In the electronic preprint at the site https://doi.org/10.48550/arxiv.2405.05280 (accessed on 6 May 2024), Yang and Qi gave an alternative proof of [8] (Proposition 1) about the monotonicity results of the ratio $\frac{B_{2n-1}\left(t\right)}{B_{2n+1}\left(t\right)}$ in $t\in \left(0,\frac{1}{2}\right)\cup \left(\frac{1}{2},1\right)$ for $n\in \mathbb{N}$, discussed the monotonicity of three more ratios

$$\frac{B_{2n}\left(t\right)}{B_{2n+1}\left(t\right)},n\in {\mathbb{N}}_0;\frac{B_{2m}\left(t\right)}{B_{2n}\left(t\right)},n>m\in {\mathbb{N}}_0;\frac{B_{2n}\left(t\right)}{B_{2n-1}\left(t\right)},n\in \mathbb{N}$$

and derived some known and new inequalities of the Bernoulli polynomials $B_n\left(t\right)$, the Bernoulli numbers $B_{2n}$, and their ratios such as $\frac{B_{2n+2}}{B_{2n}}$.

6. Conclusions

In this paper, the authors mainly discussed the following three kinds of properties of the ratios in (17) of the normalized tails ${SinR}_n\left(x\right)$ and ${CosR}_n\left(x\right)$ of the Maclaurin power series expansions (1) and (2) of $sinx$ and $cosx$:

• The limits of the ratios in (17) of the normalized tails ${SinR}_n\left(x\right)$ and ${CosR}_n\left(x\right)$ by taking $x\to 0$ and $x\to \infty$; see Theorem 1;
• The monotonicity of the ratios in (17) of the normalized tails ${SinR}_n\left(x\right)$ and ${CosR}_n\left(x\right)$ in $x\in (0,\infty )$; see Theorems 2 and 3;
• The corresponding forms of the above conclusions expressed in terms of the generalized hypergeometric functions ${}_{1}F_2$; see Section 5.

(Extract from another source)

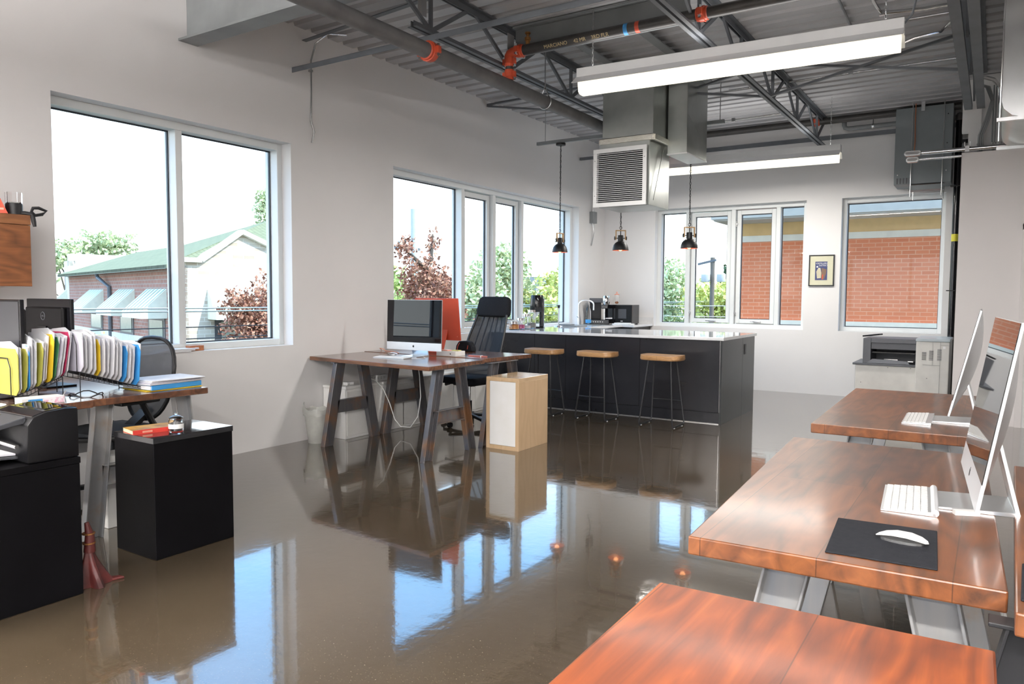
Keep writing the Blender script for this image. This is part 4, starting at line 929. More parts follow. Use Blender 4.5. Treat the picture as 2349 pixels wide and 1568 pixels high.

The novel concept of the normalized tails, also known as the normalized remainders, of the Maclaurin power series expansions of analytic functions was first introduced by Qi implicitly in [3,4] and explicitly in [5,6,8]. The main results in [6,8] and Remark 7 in [7] initially demonstrate that the new notion of normalized tails is significant in mathematics.